### [Exercise instructions]
From the records below, copy out exactly the lines from the one containing "The Blender Python" to the one containing "['purple_print', 'sign_red', 'sign_pink', 'white_lit'][i])", both included. Add nothing else.

### [The records]
>> Start

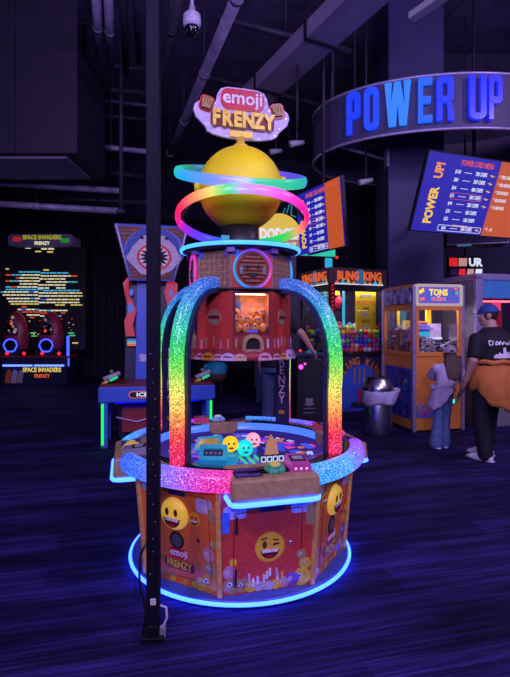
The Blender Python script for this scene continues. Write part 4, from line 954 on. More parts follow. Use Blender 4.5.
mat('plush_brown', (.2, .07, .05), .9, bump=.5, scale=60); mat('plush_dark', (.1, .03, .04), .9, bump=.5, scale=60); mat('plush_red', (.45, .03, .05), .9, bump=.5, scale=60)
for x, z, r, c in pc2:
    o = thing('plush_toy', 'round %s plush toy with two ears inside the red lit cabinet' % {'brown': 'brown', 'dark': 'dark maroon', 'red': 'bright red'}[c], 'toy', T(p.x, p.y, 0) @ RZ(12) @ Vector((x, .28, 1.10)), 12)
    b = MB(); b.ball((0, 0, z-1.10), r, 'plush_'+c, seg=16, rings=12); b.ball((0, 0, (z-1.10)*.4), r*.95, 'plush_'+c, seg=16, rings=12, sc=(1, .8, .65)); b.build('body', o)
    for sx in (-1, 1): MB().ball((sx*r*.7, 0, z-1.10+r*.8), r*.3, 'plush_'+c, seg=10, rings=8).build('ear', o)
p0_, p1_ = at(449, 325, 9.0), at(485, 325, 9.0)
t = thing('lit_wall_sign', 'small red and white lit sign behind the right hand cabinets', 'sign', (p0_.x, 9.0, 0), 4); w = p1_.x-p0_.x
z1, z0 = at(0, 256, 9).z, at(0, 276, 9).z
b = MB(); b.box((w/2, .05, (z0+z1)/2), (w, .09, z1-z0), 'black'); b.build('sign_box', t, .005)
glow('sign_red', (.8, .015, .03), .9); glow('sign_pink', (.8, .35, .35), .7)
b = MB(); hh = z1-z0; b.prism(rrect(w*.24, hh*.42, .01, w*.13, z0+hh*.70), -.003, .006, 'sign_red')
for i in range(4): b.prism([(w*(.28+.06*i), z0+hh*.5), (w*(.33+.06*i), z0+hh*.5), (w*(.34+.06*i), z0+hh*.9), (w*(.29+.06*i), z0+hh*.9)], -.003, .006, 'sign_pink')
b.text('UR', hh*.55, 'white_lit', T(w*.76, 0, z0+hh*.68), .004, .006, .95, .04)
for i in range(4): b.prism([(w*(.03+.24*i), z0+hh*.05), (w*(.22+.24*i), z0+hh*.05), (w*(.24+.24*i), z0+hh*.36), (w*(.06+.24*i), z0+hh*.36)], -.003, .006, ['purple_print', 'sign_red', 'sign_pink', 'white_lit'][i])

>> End
>> Start

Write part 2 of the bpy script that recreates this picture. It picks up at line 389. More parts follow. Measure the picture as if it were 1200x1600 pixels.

>> End

### [Result of the exercise]
The Blender Python script for this scene continues. Write part 4, from line 954 on. More parts follow. Use Blender 4.5.
mat('plush_brown', (.2, .07, .05), .9, bump=.5, scale=60); mat('plush_dark', (.1, .03, .04), .9, bump=.5, scale=60); mat('plush_red', (.45, .03, .05), .9, bump=.5, scale=60)
for x, z, r, c in pc2:
    o = thing('plush_toy', 'round %s plush toy with two ears inside the red lit cabinet' % {'brown': 'brown', 'dark': 'dark maroon', 'red': 'bright red'}[c], 'toy', T(p.x, p.y, 0) @ RZ(12) @ Vector((x, .28, 1.10)), 12)
    b = MB(); b.ball((0, 0, z-1.10), r, 'plush_'+c, seg=16, rings=12); b.ball((0, 0, (z-1.10)*.4), r*.95, 'plush_'+c, seg=16, rings=12, sc=(1, .8, .65)); b.build('body', o)
    for sx in (-1, 1): MB().ball((sx*r*.7, 0, z-1.10+r*.8), r*.3, 'plush_'+c, seg=10, rings=8).build('ear', o)
p0_, p1_ = at(449, 325, 9.0), at(485, 325, 9.0)
t = thing('lit_wall_sign', 'small red and white lit sign behind the right hand cabinets', 'sign', (p0_.x, 9.0, 0), 4); w = p1_.x-p0_.x
z1, z0 = at(0, 256, 9).z, at(0, 276, 9).z
b = MB(); b.box((w/2, .05, (z0+z1)/2), (w, .09, z1-z0), 'black'); b.build('sign_box', t, .005)
glow('sign_red', (.8, .015, .03), .9); glow('sign_pink', (.8, .35, .35), .7)
b = MB(); hh = z1-z0; b.prism(rrect(w*.24, hh*.42, .01, w*.13, z0+hh*.70), -.003, .006, 'sign_red')
for i in range(4): b.prism([(w*(.28+.06*i), z0+hh*.5), (w*(.33+.06*i), z0+hh*.5), (w*(.34+.06*i), z0+hh*.9), (w*(.29+.06*i), z0+hh*.9)], -.003, .006, 'sign_pink')
b.text('UR', hh*.55, 'white_lit', T(w*.76, 0, z0+hh*.68), .004, .006, .95, .04)
for i in range(4): b.prism([(w*(.03+.24*i), z0+hh*.05), (w*(.22+.24*i), z0+hh*.05), (w*(.24+.24*i), z0+hh*.36), (w*(.06+.24*i), z0+hh*.36)], -.003, .006, ['purple_print', 'sign_red', 'sign_pink', 'white_lit'][i])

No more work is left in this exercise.